И достает из ящика свой «интимный» блокнот… Когда приходит вдохновение, он записывает туда первые, спонтанные мысли и мучающие его чувственные видения… Очевидно, что его мужские страсти пронизывают и питают творчество Пикассо, протекающее под знаком Эроса. Эти женские тела с четко прописанным интимным местом, агрессивно торчащими сосками, широким трепещущим крупом; мужские пальцы, теребящие и ласкающие эту плоть; Минотавры, задыхающиеся от вожделения, – всего этого хватило бы на целую антологию. Даже «Авиньонские девицы», полотно, положившее начало кубизму и ставшее классикой, достойно фигурировать в ней. Разве оно не было порождением похотливых мечтаний и не называлось попросту «Авиньонский бордель»? И все же в этих чувственных картинах присутствует легкий флер целомудрия, превращающий навязчивые идеи в нечто символическое, волшебное, мифологическое… И только в этих интимных записях Пикассо позволяет себе свободно выплескивать свой эротизм… Как и большинство великих мастеров, он держит свою геенну огненную за рамками творчества. Под рукой всегда маленькая тетрадь, куда он может безотлагательно выливать все свои тайные и откровенные признания. «Искусство не может быть целомудренным», – сказал он мне однажды, показав эротические рисунки Утамаро: дивной красоты гравюры, где на переднем плане – половые органы в состоянии крайнего напряжения. Однако они не производят впечатления откровенной непристойности, а воспринимаются скорее как сотрясаемые чудовищным ураганом причудливые растения на фоне странного пейзажа…

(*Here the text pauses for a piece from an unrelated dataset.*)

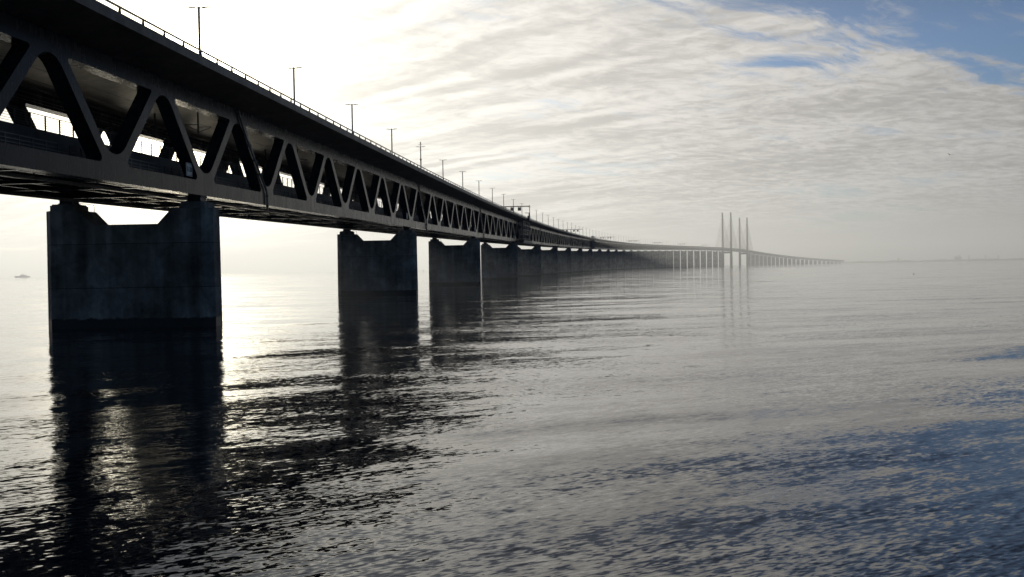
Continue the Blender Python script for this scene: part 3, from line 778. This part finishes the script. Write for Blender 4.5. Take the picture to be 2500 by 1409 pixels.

Возможно, этот блокнот всего лишь экспонат. Мы листаем его вместе. Среди эротических зарисовок я вижу набросок, который Пикассо сделал недавно, после одной из своих ежедневных прогулок с Казбеком вдоль Сены. Насмотревшись на толпы бездарных художников, которые марают там холсты целыми днями, поставив мольберт против выбранного «объекта», Пикассо изобразил набережные Сены, заполненные обезьянами, которые с кистью в руках – причем некоторые из них сидят на ветках – самозабвенно малюют собор Парижской Богоматери…
Пикассо предлагает всем пообедать вместе в «Каталане». Мы сидим вокруг все того же стола: барон Молле, Пикассо, Жильберта, Франсис Ли, Поль Элюар, Нюш, собиратель книг и я. Девятое место пока не занято, оно предназначено для Доры Маар: перед выходом из дома ее предупредили по телефону. Пикассо очень голоден и заказывает шатобриан. Любезный, галантный, заботливый – свой человек в этом ресторане, – он думает и о других и заказывает на всех. Сегодня он в ударе. Нигде его разговор не бывает столь остроумным и занимательным, как во время застолья, за едой, в окружении друзей. Одна забавная история следует за другой, воспоминания сыплются как из рога изобилия, фонтанируя и искрясь каламбурами и парадоксами…
Прирожденный рассказчик с неподражаемым даром импровизации… Попав в приятную атмосферу, он щедро демонстрирует природную склонность к веселью и одну за другой рассказывает – точнее, исполняет – свои истории… Вот он говорит о женщине, сидящей за соседним столом… Вокруг шумно, и до моих ушей долетают лишь обрывки рассказа:
– Она и вправду была очень хороша… Великолепная грудь… Обычно она садилась за руль своего автомобиля совершенно голая… Однажды она пригласила меня на прогулку… И у нас случилась поломка… Денег при себе у нее не было… Я предложил свои… Потом у нас кончился бензин… Денег при себе у нее не было… И мне пришлось одолжить ей сто су…
Появляется Дора Маар. Вид у нее мрачный. Руки сжаты, зубы стиснуты, ни словечка, ни намека на улыбку. Садится. Проходит всего пара минут, потом она встает и говорит: «С меня хватит, я не могу здесь оставаться. Я ухожу…» И выходит из зала…
Пикассо, который еще не получил свой шатобриан, поднимается и бежит за своей подругой. Но Дора ушла так стремительно, что он не успевает ее вернуть… Разговор продолжается, но атмосфера обеда нарушена… Два пустых места за столом испортили нам аппетит… Нюш Элюар, со своей дивной улыбкой, наклоняется ко мне и говорит: «Не надо обращать внимания! С женщинами такое бывает!»
Час спустя в «Каталан» возвращается Пикассо – угрюмый, растерянный, испуганный. Я никогда не видел его в таком смятении. «Поль, поди сюда, ты мне нужен…» – обращается он к Элюару. Тот встает и следует за Пикассо. Мы не решаемся встать из-за стола. Уже четыре часа, а мы все ждем. Проходит целая вечность. Ни тот ни другой не возвращаются. В пять часов мы уходим. Франсис Ли везет меня и Жильберту на Монпарнас на своем джипе, которым он так гордится.